“I was not in very good health at that time but I went out and raised $4,000 that these Mexican patriots might have attorneys and stenographers and witnesses in Tombstone, Arizona, where they were to be tried before Judge Doan. They would need every defense they could get, I knew, for Judge Doan was not a very human man, and was more friendly to the copper interests than to the interests of mankind. They were tried and sentenced to serve eighteen days in the jail at Yuma but I am sure that our efforts in their behalf saved them from being turned over to the clutches of the tyrant who would have had them murdered.
“I heard that another Mexican patriot, Sylva, was apparently dying in the penitentiary in Leavenworth. I went to see him. I was angry that an American jail should imprison a man whose sole crime was his opposition to the exploitation of his people by foreign capital, that had taken over the oil and minerals and the land of Mexico.
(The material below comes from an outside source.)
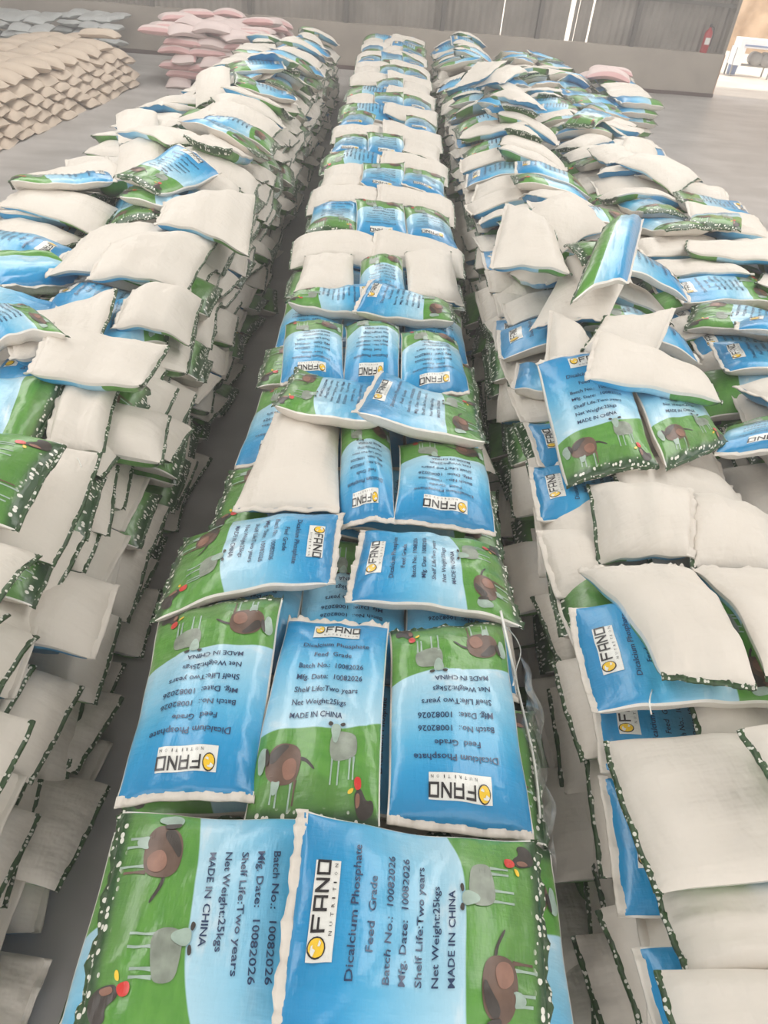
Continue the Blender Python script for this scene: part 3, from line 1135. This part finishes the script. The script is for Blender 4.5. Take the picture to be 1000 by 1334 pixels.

That had made the peon a slave to international finance.
“I went to see President Taft about the matter. ‘Mother,’ he said, ‘if you will bring me the evidence in the case, I will read it over.’
“I did this, recommending to the President that he pardon the patriots that languished in our jails.
“‘Mother Jones,’ said the President, ‘I am very much afraid if I put the pardoning power in your hands, there would not be anyone left in the penitentiaries.’
“‘Mr. President,’ said I, ‘if this nation devoted half the money and energy it devotes to penitentiaries to giving men an opportunity in life, there would be fewer men to pardon out of jails.’
“As a patriotic American I never lost interest in the Mexican revolution. I believe that this country is the cradle of liberty. I believe that movements to suppress wrongs can be carried out under the protection of our flag. The Irish Fenians carried on their fight for Irish liberty here in America. Money was raised here to send to Parnell, the Irish patriot. We have given aid and comfort and a home to Russian patriots, protesting the acts of a bloody czar.
“Gentlemen, in the name of our own Revolutionary heroes, in the name of the heroes unborn, in the name of those whose statues stand silently there in Statuary Hall, I beg that this body of representatives will protect these Mexican men from the tyranny and oppression of that bloody tyrant, Diaz.”
“Have you ever been in Mexico, Mother?” the chairman asked me.